### Record excerpts:
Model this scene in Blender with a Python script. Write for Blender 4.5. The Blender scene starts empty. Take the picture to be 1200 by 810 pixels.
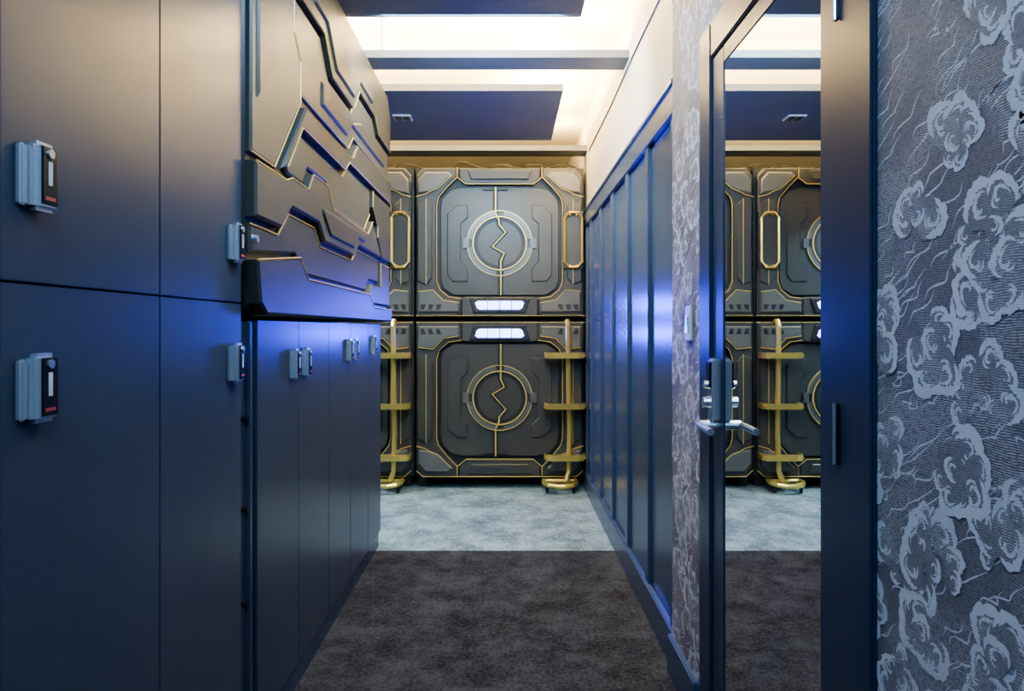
import bpy, bmesh, math, random
from mathutils import Vector
random.seed(4)
F=800.0; CX=593.0; CY=385.0; H=1.25
scene=bpy.context.scene
try: scene.view_settings.look='AgX - Medium High Contrast'
except Exception: pass
# ------------------------------------------------------------ materials
def newmat(name):
    m=bpy.data.materials.new(name); m.use_nodes=True
    nt=m.node_tree; b=nt.nodes['Principled BSDF']; return m,nt,b
def N(nt,t,**k):
    n=nt.nodes.new(t)
    for a,v in k.items():
        if hasattr(n,a): setattr(n,a,v)
    return n
def simple(name,col,rough=.4,metal=0,var=.12,scale=6,bump=0,bscale=200,coat=0,emis=None,es=0,spec=.5):
    m,nt,b=newmat(name)
    b.inputs['Roughness'].default_value=rough; b.inputs['Metallic'].default_value=metal; b.inputs['Specular IOR Level'].default_value=spec
    geo=N(nt,'ShaderNodeNewGeometry')
    no=N(nt,'ShaderNodeTexNoise'); no.inputs['Scale'].default_value=scale; no.inputs['Detail'].default_value=4
    nt.links.new(geo.outputs['Position'],no.inputs['Vector'])
    mx=N(nt,'ShaderNodeMix'); mx.data_type='RGBA'
    mx.inputs[6].default_value=(*[c*(1-var) for c in col],1); mx.inputs[7].default_value=(*[min(1,c*(1+var)) for c in col],1)
    nt.links.new(no.outputs['Fac'],mx.inputs[0]); nt.links.new(mx.outputs[2],b.inputs['Base Color'])
    if bump:
        n2=N(nt,'ShaderNodeTexNoise'); n2.inputs['Scale'].default_value=bscale
        nt.links.new(geo.outputs['Position'],n2.inputs['Vector'])
        bp=N(nt,'ShaderNodeBump'); bp.inputs['Strength'].default_value=bump; bp.inputs['Distance'].default_value=.002
        nt.links.new(n2.outputs['Fac'],bp.inputs['Height']); nt.links.new(bp.outputs['Normal'],b.inputs['Normal'])
    if emis:
        b.inputs['Emission Color'].default_value=(*emis,1); b.inputs['Emission Strength'].default_value=es
    return m
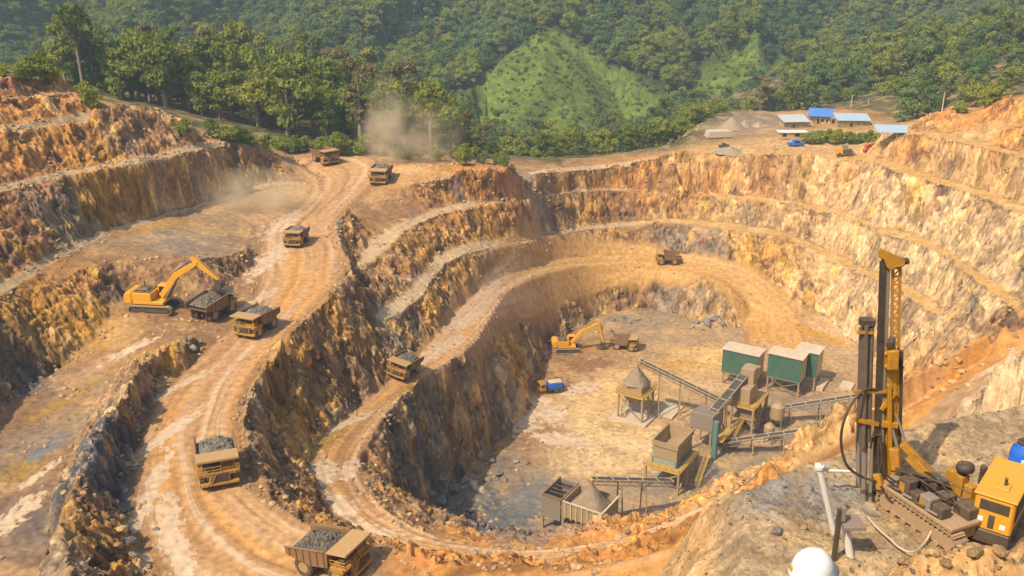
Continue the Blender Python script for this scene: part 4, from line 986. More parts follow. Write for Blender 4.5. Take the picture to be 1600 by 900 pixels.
def rock_material(name, a, b):
    m, nt, bs = nodes_of(name); n1 = tex_noise(nt, 1.4, 6, 0.7); oi = nt.nodes.new("ShaderNodeObjectInfo")
    r = ramp(nt, n1.outputs[0], [(0.3, a), (0.7, b)]); v = ramp(nt, oi.outputs["Random"], [(0, 0.7), (1, 1.25)])
    nt.links.new(mixrgb(nt, r.outputs[0], v.outputs[0], 1.0, 'MULTIPLY'), bs.inputs["Base Color"]); bs.inputs["Roughness"].default_value = 0.9
    bump(nt, bs, n1.outputs[0], 0.8, 0.2); return m
M_ROCKG = rock_material("grey_rock", (.10, .095, .09), (.34, .30, .25))
M_ROCKO = rock_material("ochre_rock", (.32, .19, .08), (.62, .43, .22))
M_ORE = rock_material("dark_ore", (.07, .065, .06), (.26, .22, .17))
M_SAND = rock_material("sand_heap", (.30, .23, .16), (.46, .36, .25))

def heap(name, mat, parent, fn, nx, ny, seed, rough_=0.18, rock_=0.5):
    """heap of loose rock: fn(s, t) -> (x, y, z) over the unit square"""
    r = np.random.RandomState(seed); V = []
    for j in range(ny):
        for i in range(nx):
            x, y, z = fn(i / (nx - 1), j / (ny - 1)); e = 0 if (i in (0, nx - 1) or j in (0, ny - 1)) else 1
            V.append((x + e * r.normal(0, rough_ * .4), y + e * r.normal(0, rough_ * .4), z + e * r.normal(0, rough_)))
    m = MB(); m.add(V, [tuple(q) for q in grid_faces(ny, nx)])
    return m.build(name, mat, parent)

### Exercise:
Pick out the lines containing the word "picture" and show them.

### Response:
Model this scene in Blender with a Python script. Write for Blender 4.5. The Blender scene starts empty. Take the picture to be 1200 by 810 pixels.
Continue the Blender Python script for this scene: part 4, from line 986. More parts follow. Write for Blender 4.5. Take the picture to be 1600 by 900 pixels.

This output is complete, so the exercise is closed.